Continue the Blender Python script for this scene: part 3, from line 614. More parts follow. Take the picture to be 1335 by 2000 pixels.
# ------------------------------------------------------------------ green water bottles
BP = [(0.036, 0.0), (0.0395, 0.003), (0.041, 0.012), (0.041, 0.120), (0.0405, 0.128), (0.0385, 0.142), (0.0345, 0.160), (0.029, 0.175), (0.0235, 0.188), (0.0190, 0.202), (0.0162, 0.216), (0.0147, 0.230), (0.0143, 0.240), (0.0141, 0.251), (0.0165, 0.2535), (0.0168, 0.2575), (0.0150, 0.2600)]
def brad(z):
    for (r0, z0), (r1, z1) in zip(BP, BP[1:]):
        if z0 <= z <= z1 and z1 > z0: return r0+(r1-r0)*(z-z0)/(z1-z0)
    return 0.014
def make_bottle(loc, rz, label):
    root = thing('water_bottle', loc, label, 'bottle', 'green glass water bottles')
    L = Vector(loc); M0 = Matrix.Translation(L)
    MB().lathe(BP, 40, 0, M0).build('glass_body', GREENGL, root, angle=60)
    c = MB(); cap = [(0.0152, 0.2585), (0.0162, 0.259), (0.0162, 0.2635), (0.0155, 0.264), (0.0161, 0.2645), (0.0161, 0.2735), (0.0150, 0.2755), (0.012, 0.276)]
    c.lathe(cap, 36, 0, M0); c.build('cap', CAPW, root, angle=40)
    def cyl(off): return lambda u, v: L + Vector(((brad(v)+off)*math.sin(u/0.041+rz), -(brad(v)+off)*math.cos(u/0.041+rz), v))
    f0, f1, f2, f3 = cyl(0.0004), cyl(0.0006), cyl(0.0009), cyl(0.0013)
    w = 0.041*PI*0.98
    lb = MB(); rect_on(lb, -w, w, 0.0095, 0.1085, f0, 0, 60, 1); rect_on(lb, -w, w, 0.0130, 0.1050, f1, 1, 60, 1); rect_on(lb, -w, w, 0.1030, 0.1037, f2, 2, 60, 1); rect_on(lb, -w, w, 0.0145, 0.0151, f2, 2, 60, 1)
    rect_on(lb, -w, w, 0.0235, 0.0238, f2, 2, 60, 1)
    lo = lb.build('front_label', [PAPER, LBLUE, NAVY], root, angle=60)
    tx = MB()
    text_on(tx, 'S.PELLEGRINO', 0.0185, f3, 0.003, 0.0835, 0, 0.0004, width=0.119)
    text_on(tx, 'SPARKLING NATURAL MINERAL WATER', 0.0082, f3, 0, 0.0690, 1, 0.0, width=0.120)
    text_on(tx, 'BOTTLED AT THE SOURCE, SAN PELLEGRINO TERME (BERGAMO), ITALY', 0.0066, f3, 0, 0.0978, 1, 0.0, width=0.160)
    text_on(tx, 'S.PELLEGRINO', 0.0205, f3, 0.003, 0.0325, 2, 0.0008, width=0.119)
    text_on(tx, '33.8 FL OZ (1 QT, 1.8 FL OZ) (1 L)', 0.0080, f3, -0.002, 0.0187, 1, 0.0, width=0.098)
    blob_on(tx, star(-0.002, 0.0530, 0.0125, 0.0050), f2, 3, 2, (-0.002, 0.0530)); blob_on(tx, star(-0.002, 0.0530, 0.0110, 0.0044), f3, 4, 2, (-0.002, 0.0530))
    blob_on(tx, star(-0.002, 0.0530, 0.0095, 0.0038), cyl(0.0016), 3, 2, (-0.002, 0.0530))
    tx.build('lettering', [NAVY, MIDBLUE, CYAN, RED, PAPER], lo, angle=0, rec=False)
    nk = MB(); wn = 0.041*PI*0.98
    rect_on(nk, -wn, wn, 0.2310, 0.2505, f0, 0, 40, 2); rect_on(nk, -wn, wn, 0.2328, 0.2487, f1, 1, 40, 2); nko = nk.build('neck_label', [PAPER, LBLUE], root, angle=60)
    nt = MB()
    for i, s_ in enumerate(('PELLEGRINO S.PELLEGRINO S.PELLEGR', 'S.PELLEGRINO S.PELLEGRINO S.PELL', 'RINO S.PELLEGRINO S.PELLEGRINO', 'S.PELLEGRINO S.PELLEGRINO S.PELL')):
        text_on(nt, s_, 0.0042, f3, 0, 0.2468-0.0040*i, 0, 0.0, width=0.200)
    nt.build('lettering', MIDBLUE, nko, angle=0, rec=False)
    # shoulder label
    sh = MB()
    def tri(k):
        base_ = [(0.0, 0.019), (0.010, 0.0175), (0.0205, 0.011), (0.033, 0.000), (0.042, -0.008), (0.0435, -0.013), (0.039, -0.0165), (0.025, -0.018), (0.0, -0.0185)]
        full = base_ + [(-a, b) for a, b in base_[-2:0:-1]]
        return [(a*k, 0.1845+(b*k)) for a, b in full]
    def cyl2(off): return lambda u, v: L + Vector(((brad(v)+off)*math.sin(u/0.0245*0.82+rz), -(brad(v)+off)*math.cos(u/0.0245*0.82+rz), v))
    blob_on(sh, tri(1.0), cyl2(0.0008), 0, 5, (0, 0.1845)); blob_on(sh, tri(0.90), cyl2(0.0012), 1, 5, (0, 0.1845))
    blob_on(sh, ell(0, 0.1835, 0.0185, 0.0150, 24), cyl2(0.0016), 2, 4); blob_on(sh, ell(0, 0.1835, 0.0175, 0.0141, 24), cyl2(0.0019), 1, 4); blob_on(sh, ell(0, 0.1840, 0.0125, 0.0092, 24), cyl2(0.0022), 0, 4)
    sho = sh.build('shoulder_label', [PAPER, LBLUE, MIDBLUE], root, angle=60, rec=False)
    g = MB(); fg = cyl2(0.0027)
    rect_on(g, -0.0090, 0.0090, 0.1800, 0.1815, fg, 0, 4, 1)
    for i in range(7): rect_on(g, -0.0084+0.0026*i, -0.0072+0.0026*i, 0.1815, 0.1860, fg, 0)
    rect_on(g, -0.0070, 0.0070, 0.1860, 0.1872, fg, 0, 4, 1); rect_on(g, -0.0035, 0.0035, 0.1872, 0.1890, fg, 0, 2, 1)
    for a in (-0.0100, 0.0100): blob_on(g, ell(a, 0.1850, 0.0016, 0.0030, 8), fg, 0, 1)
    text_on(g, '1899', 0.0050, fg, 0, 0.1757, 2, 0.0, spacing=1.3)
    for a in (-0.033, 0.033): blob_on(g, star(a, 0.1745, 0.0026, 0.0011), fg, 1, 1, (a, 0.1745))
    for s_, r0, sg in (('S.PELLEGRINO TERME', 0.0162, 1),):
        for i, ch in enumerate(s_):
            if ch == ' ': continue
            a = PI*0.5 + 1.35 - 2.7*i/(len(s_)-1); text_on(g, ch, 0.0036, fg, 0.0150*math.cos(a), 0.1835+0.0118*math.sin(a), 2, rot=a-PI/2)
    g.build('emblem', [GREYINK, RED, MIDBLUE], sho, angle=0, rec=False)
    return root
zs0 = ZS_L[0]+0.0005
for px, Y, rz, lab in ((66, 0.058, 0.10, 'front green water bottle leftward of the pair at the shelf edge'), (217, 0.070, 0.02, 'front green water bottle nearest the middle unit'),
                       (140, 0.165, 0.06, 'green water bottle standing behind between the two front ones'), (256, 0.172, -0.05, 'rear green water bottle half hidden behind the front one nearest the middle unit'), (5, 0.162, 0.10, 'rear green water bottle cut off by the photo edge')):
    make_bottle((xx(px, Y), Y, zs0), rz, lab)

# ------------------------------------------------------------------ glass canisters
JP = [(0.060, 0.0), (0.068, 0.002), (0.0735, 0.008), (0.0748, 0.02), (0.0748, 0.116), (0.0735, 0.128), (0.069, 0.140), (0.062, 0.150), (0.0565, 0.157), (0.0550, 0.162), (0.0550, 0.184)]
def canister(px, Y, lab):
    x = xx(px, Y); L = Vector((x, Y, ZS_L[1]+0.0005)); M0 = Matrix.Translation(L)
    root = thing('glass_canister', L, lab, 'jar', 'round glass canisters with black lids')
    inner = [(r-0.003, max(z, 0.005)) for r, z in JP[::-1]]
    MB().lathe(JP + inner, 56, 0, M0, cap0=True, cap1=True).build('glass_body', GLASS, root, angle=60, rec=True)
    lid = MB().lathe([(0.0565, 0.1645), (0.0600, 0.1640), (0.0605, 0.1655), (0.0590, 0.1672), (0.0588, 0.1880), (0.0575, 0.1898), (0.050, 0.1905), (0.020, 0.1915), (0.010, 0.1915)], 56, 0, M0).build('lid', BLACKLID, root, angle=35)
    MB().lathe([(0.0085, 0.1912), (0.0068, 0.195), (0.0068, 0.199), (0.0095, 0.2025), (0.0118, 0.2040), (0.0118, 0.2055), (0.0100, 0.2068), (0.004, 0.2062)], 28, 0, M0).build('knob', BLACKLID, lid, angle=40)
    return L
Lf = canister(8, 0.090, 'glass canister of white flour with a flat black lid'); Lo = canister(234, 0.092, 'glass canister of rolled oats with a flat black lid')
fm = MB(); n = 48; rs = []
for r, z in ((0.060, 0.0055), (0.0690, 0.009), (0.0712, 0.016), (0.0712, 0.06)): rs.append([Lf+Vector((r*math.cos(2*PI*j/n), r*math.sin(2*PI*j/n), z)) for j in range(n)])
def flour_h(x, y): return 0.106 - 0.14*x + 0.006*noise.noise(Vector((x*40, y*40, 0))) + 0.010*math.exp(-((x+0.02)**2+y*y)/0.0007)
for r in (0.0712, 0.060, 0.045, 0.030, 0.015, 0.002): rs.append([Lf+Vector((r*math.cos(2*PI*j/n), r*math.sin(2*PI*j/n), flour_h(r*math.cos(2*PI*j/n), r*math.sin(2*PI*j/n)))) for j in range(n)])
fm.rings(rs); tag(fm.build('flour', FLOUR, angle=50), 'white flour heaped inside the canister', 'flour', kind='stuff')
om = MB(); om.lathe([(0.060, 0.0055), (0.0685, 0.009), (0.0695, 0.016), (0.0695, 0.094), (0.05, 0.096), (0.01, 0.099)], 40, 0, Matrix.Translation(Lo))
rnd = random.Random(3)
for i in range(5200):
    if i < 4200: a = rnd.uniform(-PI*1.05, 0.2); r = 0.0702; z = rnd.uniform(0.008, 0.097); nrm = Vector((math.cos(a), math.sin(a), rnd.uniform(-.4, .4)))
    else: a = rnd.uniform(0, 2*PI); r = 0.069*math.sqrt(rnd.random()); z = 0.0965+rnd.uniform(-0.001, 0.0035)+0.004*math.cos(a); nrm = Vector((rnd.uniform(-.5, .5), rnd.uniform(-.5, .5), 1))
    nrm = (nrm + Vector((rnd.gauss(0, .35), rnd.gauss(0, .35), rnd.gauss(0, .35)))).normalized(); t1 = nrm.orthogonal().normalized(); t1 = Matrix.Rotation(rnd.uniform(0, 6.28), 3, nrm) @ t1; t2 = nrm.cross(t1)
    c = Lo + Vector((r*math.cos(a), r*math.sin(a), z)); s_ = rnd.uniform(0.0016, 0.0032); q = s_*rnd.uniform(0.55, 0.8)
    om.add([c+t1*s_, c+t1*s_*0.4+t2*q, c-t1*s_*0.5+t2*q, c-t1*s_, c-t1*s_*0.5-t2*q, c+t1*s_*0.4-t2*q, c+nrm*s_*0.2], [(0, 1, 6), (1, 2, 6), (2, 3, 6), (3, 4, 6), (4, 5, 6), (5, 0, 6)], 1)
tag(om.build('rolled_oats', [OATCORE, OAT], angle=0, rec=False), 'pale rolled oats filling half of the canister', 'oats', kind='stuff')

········

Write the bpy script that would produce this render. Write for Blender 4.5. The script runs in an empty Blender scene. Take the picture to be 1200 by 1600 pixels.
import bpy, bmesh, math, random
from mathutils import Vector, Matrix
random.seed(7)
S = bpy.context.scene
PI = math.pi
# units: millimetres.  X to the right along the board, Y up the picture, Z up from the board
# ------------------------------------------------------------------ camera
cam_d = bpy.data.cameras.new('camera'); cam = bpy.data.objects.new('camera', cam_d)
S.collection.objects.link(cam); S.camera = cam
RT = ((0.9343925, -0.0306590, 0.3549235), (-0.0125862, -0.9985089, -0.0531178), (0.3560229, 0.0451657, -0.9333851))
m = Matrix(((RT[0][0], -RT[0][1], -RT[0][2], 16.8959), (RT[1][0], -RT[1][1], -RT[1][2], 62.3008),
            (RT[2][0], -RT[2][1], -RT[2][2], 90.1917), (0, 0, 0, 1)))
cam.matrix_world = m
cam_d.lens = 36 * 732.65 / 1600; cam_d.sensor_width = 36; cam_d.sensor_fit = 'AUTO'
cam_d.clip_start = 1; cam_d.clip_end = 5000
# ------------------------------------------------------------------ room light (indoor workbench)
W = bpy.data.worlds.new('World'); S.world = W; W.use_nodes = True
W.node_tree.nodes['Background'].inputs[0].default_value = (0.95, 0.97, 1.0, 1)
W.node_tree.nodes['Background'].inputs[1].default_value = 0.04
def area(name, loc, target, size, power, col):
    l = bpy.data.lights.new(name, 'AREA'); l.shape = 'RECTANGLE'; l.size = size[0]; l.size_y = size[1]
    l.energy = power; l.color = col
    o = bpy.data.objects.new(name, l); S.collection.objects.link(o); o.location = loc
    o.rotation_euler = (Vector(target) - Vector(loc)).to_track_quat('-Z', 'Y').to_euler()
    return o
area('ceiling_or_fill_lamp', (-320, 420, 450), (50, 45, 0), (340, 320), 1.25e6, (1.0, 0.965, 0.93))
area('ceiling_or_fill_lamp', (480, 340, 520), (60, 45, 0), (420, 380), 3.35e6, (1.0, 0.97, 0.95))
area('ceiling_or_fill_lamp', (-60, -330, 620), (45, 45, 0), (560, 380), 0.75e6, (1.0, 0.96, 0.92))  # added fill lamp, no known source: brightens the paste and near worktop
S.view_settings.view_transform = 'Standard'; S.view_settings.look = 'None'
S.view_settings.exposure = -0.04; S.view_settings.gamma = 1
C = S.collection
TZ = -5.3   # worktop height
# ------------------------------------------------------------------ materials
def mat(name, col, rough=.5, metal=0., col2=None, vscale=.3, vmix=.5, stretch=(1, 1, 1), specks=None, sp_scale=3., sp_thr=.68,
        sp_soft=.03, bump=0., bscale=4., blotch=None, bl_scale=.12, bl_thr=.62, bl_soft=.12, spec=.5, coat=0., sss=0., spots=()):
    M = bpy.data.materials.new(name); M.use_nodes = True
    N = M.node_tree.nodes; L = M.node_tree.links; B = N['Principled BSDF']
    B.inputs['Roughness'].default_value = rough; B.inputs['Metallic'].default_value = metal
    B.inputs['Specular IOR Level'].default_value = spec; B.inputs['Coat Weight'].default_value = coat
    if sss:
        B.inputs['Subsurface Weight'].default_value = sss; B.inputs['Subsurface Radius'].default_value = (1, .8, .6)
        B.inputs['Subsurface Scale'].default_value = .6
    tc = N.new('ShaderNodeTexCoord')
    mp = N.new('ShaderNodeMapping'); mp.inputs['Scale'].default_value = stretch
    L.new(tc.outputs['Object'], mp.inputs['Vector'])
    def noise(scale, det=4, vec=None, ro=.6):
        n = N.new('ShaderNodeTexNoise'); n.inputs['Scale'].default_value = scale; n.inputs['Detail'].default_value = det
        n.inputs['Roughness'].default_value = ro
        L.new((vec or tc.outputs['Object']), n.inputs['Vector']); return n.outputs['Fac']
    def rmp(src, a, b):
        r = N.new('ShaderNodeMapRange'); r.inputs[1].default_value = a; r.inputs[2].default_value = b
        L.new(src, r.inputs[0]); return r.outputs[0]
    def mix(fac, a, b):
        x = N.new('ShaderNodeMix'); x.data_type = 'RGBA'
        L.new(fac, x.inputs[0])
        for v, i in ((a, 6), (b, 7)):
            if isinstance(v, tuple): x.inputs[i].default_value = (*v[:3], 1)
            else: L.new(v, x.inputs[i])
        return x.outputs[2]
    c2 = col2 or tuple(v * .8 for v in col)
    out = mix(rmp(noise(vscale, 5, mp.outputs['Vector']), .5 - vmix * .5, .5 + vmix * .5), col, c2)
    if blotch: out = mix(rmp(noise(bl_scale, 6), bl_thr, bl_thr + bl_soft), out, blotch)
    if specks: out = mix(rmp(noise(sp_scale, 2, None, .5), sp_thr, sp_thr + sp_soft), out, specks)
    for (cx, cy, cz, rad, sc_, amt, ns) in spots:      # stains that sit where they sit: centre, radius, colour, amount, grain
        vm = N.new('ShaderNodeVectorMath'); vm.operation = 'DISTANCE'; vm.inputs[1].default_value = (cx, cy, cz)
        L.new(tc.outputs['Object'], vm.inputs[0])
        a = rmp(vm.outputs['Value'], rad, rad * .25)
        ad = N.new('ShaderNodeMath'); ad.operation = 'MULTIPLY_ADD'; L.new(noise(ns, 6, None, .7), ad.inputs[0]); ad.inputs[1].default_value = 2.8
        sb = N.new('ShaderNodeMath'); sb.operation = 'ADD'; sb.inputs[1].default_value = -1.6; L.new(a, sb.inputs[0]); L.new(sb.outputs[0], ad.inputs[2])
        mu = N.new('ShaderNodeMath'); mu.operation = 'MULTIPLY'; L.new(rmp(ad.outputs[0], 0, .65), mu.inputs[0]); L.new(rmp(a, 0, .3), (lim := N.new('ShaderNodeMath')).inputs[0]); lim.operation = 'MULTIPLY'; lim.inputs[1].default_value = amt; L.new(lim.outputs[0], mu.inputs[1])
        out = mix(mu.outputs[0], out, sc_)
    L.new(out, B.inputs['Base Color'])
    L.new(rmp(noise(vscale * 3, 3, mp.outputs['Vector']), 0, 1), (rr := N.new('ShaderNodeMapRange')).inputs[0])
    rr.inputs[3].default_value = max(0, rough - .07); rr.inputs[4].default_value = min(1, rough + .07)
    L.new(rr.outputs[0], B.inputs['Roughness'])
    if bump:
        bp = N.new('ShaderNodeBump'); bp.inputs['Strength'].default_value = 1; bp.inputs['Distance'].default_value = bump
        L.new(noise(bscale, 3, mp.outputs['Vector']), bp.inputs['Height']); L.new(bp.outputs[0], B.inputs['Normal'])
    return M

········

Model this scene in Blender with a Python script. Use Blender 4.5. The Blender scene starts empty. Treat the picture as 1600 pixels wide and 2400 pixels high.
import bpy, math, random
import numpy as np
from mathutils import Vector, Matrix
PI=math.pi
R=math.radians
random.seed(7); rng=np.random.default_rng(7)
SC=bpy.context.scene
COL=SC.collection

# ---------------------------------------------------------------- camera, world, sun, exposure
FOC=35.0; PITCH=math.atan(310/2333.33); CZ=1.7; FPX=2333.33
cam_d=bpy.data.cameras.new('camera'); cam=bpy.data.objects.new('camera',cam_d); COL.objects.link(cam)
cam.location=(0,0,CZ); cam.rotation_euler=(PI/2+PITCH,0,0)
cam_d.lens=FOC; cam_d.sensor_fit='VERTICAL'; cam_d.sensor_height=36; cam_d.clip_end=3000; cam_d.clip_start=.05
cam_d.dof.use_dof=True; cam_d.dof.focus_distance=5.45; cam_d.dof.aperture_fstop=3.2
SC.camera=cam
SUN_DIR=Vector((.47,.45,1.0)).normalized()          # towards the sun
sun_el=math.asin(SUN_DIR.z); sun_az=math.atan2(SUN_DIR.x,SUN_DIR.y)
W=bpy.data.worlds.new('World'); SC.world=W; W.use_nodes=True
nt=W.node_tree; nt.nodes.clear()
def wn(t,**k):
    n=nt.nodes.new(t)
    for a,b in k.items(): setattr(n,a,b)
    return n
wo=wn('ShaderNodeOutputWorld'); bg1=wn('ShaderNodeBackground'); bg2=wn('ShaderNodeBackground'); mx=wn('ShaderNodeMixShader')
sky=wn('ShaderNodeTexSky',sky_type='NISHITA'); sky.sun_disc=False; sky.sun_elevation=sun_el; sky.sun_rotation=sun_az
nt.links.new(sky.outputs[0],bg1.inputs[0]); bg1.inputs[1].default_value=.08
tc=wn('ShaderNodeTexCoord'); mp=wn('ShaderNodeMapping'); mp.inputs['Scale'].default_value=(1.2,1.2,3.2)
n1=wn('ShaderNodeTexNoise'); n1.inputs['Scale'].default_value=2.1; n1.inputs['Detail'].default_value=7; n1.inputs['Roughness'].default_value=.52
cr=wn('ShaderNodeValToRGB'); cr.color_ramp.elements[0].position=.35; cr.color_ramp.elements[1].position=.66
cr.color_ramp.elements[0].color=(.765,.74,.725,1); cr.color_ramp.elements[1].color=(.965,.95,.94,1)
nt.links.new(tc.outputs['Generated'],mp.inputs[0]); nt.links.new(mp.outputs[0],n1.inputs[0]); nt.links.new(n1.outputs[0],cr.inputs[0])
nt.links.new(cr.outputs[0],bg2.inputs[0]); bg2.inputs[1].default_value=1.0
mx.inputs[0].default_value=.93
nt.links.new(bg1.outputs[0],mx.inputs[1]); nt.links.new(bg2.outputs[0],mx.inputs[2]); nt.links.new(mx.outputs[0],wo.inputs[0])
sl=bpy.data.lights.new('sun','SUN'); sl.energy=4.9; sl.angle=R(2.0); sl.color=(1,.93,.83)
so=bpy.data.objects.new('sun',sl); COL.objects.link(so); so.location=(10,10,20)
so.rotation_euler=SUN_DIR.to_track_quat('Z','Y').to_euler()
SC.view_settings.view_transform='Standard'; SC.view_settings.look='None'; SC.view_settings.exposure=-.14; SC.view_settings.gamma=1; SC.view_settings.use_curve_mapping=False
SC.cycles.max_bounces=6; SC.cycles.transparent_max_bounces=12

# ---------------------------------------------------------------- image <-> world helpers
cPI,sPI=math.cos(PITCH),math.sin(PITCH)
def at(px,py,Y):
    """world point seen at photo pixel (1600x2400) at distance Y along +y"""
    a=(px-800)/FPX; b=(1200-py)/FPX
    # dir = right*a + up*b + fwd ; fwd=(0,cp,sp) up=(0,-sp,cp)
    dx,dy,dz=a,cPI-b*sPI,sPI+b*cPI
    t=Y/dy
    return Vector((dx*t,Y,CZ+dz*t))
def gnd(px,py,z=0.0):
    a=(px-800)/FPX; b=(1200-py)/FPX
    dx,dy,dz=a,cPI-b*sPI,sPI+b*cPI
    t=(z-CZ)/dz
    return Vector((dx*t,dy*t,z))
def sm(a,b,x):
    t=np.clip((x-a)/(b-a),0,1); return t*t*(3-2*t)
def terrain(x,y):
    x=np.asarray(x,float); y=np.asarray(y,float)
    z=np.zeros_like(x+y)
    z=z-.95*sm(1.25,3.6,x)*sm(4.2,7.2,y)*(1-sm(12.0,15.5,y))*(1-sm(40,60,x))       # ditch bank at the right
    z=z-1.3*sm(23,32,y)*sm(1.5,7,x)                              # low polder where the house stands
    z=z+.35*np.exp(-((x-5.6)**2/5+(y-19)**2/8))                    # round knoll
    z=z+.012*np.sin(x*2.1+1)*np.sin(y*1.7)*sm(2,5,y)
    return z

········

■ **Written problem**
Return only the stretch of the material above from the line holding "Model this scene" through the line holding "COL=SC.collection", copied exactly.

■ **Result**
Model this scene in Blender with a Python script. Use Blender 4.5. The Blender scene starts empty. Treat the picture as 1600 pixels wide and 2400 pixels high.
import bpy, math, random
import numpy as np
from mathutils import Vector, Matrix
PI=math.pi
R=math.radians
random.seed(7); rng=np.random.default_rng(7)
SC=bpy.context.scene
COL=SC.collection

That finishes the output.